- WHAT IS REQUIRED:
Wherever "scene" appears in a line, list that line.

------------

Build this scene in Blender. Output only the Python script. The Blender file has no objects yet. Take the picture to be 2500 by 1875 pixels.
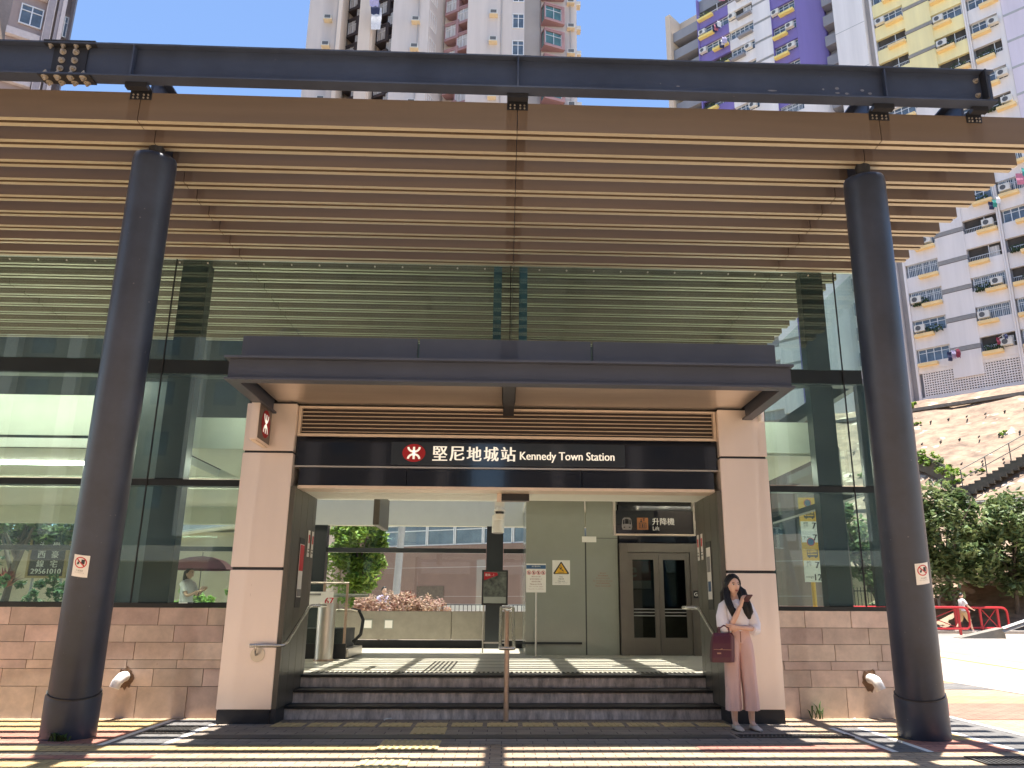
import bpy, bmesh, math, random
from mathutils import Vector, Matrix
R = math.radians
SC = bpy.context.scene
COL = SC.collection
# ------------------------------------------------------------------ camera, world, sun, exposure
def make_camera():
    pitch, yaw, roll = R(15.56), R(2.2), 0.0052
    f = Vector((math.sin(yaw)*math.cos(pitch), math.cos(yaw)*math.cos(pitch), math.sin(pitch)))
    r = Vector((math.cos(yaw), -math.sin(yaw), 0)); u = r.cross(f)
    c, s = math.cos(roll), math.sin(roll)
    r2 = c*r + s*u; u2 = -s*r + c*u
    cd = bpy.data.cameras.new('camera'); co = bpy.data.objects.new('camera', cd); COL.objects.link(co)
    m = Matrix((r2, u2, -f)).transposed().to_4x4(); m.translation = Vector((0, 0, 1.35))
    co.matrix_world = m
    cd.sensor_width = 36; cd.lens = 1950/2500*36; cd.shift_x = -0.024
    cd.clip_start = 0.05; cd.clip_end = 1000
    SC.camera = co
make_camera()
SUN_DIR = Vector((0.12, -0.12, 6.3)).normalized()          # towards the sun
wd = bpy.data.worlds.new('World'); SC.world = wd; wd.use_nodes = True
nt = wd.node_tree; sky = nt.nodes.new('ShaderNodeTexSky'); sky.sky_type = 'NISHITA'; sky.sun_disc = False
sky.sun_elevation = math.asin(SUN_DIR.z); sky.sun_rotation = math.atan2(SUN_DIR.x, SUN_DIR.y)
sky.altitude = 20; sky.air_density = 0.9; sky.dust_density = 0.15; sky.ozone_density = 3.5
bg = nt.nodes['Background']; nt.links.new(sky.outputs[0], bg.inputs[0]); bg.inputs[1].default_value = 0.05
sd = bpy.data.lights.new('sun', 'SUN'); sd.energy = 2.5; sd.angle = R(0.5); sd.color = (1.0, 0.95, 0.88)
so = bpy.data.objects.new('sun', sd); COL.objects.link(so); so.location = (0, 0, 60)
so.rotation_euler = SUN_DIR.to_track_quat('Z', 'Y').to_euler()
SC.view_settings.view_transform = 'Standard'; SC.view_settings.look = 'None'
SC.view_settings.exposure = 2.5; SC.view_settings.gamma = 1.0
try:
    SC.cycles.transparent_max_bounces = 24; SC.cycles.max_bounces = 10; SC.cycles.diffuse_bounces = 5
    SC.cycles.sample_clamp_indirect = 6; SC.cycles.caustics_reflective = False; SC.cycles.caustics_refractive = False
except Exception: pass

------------

- WORKED SOLUTION:
Build this scene in Blender. Output only the Python script. The Blender file has no objects yet. Take the picture to be 2500 by 1875 pixels.
SC = bpy.context.scene